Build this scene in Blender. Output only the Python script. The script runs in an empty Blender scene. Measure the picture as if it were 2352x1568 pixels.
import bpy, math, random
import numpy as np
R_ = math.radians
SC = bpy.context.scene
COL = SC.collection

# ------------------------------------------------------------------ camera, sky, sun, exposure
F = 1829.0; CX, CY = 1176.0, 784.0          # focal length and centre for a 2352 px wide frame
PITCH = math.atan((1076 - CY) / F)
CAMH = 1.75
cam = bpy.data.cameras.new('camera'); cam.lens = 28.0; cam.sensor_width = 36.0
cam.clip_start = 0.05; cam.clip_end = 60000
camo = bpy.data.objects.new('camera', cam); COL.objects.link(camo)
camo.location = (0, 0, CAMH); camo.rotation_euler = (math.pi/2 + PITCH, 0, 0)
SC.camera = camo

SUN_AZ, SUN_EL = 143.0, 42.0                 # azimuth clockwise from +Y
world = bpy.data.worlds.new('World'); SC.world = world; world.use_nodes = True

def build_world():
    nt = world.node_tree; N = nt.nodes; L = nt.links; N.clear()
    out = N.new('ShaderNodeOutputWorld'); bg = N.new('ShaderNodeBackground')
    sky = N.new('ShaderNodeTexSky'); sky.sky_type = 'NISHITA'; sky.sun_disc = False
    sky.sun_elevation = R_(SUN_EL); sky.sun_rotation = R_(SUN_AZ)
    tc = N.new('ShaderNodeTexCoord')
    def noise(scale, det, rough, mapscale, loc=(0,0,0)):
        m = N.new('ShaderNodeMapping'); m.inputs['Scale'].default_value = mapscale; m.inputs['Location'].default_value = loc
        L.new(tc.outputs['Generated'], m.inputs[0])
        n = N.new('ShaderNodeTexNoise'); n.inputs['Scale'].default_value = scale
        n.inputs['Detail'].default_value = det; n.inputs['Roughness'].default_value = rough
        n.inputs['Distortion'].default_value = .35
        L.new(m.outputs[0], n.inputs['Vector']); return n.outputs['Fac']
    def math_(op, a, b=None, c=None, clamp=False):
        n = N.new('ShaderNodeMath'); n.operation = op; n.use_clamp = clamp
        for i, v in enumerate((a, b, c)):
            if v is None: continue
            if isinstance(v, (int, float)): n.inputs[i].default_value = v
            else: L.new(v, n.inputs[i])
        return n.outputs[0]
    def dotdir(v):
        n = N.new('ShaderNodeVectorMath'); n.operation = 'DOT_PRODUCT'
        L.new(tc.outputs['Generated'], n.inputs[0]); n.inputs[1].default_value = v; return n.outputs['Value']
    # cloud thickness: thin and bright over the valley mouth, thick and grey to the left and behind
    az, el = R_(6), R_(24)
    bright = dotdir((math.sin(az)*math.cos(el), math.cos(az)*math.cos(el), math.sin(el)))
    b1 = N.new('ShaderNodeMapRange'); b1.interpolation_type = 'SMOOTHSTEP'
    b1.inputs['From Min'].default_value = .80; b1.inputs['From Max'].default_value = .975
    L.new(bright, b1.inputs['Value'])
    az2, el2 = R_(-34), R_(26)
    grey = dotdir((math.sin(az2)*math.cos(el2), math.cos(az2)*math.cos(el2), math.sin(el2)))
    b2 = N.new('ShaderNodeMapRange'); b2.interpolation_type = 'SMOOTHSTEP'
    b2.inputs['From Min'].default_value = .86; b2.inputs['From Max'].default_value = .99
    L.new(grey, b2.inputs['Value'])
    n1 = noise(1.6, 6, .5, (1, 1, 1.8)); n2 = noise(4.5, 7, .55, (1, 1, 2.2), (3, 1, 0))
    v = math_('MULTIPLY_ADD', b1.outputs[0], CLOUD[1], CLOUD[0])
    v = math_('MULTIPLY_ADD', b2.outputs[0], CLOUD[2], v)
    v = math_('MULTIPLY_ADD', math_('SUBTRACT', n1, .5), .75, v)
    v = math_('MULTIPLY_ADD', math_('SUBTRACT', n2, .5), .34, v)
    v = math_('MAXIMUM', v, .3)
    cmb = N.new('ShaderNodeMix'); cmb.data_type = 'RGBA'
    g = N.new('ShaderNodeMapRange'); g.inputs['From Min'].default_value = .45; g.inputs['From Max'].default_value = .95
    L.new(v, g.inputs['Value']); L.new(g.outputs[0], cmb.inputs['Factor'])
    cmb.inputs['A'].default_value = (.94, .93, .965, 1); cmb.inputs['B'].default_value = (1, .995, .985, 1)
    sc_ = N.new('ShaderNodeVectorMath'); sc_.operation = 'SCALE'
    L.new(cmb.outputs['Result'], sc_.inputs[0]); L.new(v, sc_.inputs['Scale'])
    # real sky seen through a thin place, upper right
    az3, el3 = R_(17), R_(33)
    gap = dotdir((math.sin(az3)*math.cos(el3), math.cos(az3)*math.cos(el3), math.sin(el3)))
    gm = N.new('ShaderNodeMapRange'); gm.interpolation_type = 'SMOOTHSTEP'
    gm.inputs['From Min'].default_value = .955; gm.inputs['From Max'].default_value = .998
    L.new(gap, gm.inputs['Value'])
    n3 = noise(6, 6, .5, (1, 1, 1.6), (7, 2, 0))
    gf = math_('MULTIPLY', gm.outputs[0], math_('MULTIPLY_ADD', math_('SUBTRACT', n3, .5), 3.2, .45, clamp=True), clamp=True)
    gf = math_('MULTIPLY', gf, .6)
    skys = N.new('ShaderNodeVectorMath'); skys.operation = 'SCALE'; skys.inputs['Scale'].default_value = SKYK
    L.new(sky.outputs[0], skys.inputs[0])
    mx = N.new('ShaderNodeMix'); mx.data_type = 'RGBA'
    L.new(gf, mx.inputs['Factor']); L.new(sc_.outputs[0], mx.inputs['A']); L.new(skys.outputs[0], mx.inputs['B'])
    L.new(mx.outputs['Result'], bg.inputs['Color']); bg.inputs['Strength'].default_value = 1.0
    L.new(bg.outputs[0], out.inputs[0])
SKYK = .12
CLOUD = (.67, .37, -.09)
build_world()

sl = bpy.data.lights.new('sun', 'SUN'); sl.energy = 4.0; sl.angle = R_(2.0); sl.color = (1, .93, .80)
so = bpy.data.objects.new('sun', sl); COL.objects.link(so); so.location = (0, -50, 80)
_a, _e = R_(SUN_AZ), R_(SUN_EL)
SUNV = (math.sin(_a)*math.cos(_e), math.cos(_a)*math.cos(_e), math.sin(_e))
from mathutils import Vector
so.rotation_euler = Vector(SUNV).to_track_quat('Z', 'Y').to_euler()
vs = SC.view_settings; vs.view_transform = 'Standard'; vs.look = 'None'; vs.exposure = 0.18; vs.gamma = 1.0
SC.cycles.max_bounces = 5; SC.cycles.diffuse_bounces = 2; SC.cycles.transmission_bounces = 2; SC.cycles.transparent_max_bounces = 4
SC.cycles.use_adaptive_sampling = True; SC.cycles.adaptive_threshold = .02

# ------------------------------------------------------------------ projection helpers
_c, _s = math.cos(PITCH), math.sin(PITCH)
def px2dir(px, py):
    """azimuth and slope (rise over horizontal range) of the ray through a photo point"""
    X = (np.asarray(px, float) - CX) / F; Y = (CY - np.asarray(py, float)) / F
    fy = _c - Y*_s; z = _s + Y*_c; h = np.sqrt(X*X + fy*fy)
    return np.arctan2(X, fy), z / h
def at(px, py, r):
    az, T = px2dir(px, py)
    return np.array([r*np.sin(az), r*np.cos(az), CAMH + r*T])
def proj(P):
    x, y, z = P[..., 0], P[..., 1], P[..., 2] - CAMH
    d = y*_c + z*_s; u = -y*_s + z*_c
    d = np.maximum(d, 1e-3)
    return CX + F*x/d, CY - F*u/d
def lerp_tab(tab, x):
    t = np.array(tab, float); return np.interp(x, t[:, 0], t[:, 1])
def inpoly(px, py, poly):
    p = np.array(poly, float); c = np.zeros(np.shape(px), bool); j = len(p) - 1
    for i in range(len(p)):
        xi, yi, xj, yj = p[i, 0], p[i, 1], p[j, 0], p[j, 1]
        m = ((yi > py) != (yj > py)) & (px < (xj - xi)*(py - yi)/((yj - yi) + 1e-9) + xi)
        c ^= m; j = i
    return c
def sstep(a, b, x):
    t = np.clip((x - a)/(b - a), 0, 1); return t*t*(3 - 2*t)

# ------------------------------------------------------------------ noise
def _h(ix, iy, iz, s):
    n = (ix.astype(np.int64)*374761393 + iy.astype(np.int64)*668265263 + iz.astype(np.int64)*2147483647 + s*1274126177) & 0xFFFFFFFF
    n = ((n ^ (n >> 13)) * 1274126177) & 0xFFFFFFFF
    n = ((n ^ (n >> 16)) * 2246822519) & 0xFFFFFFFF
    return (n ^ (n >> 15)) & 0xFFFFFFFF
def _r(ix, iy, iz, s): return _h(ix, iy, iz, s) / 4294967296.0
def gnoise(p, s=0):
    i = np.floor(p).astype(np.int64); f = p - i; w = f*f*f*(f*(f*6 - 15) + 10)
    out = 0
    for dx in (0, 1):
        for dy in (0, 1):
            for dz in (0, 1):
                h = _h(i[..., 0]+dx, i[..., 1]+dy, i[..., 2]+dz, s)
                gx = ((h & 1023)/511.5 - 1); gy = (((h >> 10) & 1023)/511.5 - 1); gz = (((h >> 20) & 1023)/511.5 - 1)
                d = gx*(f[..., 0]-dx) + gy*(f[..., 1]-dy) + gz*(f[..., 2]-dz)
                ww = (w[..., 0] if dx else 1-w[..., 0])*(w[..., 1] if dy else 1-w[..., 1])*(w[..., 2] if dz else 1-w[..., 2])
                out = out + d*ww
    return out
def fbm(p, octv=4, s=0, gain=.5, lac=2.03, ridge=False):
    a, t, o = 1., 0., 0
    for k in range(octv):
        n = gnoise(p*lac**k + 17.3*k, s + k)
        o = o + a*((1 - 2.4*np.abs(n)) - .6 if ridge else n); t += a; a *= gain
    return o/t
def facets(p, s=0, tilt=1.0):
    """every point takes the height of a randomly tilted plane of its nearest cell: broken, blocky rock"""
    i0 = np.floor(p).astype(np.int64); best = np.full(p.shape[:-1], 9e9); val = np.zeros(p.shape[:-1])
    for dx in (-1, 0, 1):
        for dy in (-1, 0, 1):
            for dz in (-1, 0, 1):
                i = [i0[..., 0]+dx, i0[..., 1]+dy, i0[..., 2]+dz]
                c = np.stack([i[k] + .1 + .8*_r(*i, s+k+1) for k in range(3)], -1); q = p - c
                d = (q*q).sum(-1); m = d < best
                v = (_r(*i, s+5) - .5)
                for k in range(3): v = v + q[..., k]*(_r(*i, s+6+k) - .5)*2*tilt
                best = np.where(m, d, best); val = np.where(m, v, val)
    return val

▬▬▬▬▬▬

Which lines hold the string "scene"? List them all.

* Worked solution
Build this scene in Blender. Output only the Python script. The script runs in an empty Blender scene. Measure the picture as if it were 2352x1568 pixels.
SC = bpy.context.scene